EU Parliament Approves More Stringent Rules to Combat Money Laundering and Terrorist Financing
The latest EU Parliament vote approves the formation of a new anti-money laundering authority and imposes a €1,000 ($1,088) cap on anonymous digital asset transactions.
The latest vote on the AML/CFT bill has imposed a €1,000 ($1,088) cap on anonymous digital asset transactions and approved a new AMLA (Anti Money Laundering Authority). On Tuesday, EU lawmakers added three new pieces of the draft as part of AML/CFT where they put a cap on anonymous transactions and a ban on citizenship by investment or the so-called “golden” passports and visas.
The three drafts approved were:
The EU “single rulebook” law, which comprises requirements on performing due diligence on clients, transparency of beneficial owners, and the use of anonymous mechanisms, such as digital assets, as well as a ban on “golden” passports and visas; this passed with 99 votes to 8 and 6 abstentions.
The (6th Anti-Money Laundering directive) 6AMLD, which concentrates on conditions for control and Financial Intelligence Units aimed at EU-wide information sharing around AML/CTF matters; the bill was approved 107 votes to 5 and 0 abstentions.
The law forming the European Anti-Money Laundering Authority (AMLA), which will have supervisory and investigative controls to guarantee compliance with AML/CFT essentials; was adopted 102 votes to 11 and 2 abstentions.

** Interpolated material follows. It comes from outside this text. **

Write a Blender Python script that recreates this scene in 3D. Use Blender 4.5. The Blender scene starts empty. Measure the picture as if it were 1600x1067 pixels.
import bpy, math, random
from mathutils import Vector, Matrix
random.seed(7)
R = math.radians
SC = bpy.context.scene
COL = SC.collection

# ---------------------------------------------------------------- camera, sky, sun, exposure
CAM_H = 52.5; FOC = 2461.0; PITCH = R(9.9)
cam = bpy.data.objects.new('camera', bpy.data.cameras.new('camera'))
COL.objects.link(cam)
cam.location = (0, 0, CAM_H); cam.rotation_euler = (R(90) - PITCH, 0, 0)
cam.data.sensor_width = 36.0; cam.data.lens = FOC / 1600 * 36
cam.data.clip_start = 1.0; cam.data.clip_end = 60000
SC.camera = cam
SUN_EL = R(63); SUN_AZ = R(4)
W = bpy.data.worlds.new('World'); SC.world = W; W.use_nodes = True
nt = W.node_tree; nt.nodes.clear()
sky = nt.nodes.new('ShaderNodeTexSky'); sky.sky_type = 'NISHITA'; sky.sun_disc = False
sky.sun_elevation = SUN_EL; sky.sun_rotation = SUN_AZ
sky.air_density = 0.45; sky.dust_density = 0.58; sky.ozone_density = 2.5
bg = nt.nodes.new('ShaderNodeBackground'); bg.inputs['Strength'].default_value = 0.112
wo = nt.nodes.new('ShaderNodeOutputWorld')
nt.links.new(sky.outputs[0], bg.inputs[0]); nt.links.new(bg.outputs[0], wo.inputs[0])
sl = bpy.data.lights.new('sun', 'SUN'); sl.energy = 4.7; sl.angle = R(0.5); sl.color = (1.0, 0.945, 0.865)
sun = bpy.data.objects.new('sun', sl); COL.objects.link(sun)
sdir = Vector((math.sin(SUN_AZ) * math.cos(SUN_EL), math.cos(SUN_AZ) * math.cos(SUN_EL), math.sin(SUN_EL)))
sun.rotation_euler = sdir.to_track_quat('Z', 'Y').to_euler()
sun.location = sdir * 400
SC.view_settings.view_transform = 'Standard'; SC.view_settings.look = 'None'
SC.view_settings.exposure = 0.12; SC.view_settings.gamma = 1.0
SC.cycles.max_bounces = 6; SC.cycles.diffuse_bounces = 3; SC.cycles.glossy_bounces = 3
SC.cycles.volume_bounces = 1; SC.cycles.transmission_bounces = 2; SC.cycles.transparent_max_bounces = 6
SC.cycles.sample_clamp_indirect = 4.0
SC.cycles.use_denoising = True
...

The AMLA is represented as the “heart” of the legislative bill, and it’s expected it will “transform AML/CFT supervision in the EU” by providing a major authority to conform national authorities and enhance analytical power on criminal money/asset flows. A key feature of the “single rulebook” bill is its cap on anonymous digital asset payments at €1,000 ($1,088), and the draft also aims to deny cash transactions at €7,000 ($7,613) when it is not possible to recognise the sender.
Eva Maria Poptcheva, Co-rapporteur for the Anti-Money Laundering Authority and one of the MEPs that will lead the negotiations on the final shape of the bills said of the new measures: “The EU’s hands-off approach towards dirty money has only yielded scandals. The time has come for a crackdown. AMLA is the game-changer we need, and with it, the EU can end the economic nationalism that has fueled this laundromat.”
When they come into power, the AMLA that implements or enforces the new AML/CFT rules, will advance to the whole digital asset sector operating in Europe and oblige all Crypto-Asset Service Providers (CASPs) to perform extensive due diligence on their clients. The AML/CFT package was originally proposed in July 2021, and the EU agreed to its initial position in December 2022; the legislation then moved to trialogue negotiations with the European Parliament.
Mairead McGuinness, Commissioner responsible for financial services, financial stability, and Capital Markets Union, described money laundering as “a clear and present threat to citizens, democratic institutions, and the financial system,” and suggested that the bill “significantly ramps up our efforts to stop dirty money being washed through the financial system,” When the package was announced back in 2021.
The European Parliament will be prepared to start negotiations, after approving this latest set of positions on the AML/CFT package, on the full legislation after a confirmation during a plenary session in April.